More than 700 slides pounded the Portland area, causing $30 million in damage, according to a study led by Scott Burns, a Portland State University geology professor. Human activity and poor storm-water controls played a part in most of the slides.

In the city, property damage from landslides nearly equaled that caused by flooding. City officials paid out more than $100,000 in claims for the city's role in the slides and are still battling one lawsuit in the state Court of Appeals.

"The focus during those four days was Vera's wall," Burns said. "I always say when the rivers rise, the slopes will slide. The rivers went back down.

But where the landslides were, people were having to do detours for months." In Elizabeth Conrad's Southwest Portland neighborhood, they still are.

Cullen Boulevard, which snakes above Conrad's home, remains blocked with "Street Closed" signs. The ivy-filled slope beneath it still leans against the back wall of Conrad's neighbor.
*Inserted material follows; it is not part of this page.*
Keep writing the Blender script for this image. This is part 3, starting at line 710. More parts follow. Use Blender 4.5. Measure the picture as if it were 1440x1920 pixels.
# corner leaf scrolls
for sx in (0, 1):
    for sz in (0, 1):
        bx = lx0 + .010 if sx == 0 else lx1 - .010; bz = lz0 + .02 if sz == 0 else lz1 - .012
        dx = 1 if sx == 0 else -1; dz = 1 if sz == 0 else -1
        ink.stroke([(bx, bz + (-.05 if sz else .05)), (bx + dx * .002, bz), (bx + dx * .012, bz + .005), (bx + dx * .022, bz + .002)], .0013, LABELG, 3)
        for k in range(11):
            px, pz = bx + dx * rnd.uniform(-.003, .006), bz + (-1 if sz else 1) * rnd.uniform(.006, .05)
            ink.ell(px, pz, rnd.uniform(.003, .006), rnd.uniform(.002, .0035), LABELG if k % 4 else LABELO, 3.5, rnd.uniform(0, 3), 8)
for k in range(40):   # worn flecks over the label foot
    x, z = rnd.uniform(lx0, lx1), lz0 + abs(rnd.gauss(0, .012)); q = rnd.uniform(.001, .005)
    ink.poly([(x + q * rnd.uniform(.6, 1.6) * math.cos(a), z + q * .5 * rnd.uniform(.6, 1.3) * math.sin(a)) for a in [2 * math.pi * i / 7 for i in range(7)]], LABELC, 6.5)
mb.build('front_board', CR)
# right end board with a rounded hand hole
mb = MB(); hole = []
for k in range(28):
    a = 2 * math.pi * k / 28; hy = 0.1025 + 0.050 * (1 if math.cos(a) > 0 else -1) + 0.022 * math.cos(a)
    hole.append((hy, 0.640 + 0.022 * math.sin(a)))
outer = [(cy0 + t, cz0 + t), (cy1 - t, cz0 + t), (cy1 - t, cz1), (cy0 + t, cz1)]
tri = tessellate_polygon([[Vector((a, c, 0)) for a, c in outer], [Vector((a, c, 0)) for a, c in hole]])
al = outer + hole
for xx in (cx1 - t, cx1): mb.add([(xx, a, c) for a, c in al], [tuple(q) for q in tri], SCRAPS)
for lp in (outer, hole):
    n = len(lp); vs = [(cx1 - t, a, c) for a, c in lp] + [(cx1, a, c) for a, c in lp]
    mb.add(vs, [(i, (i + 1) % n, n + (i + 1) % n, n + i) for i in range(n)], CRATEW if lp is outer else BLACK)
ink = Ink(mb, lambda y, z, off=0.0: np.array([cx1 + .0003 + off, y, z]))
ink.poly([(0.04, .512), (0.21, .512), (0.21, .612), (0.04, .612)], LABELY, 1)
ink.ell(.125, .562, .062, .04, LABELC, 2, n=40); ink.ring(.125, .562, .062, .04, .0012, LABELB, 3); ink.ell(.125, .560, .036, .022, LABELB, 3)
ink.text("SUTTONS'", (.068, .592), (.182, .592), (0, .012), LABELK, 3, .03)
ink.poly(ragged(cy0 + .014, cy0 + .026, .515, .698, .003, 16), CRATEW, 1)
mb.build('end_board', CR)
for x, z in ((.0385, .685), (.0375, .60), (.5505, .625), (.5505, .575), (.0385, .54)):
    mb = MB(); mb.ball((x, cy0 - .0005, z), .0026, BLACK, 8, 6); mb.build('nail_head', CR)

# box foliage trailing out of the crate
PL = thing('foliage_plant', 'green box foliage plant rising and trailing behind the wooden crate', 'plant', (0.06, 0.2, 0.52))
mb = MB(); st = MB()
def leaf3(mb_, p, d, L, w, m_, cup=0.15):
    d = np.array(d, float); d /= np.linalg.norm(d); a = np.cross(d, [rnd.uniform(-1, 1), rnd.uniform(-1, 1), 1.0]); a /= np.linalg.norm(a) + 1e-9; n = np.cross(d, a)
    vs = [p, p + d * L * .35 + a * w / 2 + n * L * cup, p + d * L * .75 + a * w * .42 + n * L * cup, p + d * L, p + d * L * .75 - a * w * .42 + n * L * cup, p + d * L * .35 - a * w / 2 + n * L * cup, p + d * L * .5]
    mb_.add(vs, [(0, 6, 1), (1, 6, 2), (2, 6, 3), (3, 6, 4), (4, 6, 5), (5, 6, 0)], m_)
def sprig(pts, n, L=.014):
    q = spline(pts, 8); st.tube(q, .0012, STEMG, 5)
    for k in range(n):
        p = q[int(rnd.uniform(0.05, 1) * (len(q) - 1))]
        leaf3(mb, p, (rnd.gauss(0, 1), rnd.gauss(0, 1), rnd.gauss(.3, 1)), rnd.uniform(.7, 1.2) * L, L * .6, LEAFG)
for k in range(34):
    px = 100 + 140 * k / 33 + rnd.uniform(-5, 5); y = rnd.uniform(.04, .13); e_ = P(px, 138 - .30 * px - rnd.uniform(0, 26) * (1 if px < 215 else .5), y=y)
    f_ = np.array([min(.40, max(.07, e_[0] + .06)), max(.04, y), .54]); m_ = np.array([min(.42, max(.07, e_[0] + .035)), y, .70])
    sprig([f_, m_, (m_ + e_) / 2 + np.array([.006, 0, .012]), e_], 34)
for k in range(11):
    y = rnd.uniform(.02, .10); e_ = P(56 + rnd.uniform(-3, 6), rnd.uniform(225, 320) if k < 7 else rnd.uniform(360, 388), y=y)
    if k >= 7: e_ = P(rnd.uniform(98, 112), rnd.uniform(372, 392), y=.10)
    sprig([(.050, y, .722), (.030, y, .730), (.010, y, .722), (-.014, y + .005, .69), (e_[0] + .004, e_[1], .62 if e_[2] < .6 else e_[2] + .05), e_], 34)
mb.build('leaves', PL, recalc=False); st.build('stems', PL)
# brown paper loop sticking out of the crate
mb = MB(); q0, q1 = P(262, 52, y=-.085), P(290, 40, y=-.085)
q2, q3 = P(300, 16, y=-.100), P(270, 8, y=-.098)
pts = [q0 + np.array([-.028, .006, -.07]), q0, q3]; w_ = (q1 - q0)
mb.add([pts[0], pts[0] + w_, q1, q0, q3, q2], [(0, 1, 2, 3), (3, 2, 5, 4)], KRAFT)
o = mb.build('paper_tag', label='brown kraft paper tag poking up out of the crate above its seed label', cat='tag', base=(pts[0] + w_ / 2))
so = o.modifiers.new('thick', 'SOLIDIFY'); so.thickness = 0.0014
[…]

City officials plan to tear down the home this summer, but they have no plans to fix Cullen Boulevard. They cite a city code requiring adjacent landowners to control streets without curbs, sidewalks and gutters.

"We don't maintain unimproved streets," said Calvin Lee, supervising engineer for the city's Office of Transportation.

Conrad, still fearful of a slide, sleeps in her front room when it rains.

Multnomah County now estimates that her three-bedroom home is worth $5,300.

"I'm starting over like a teen-ager," she said.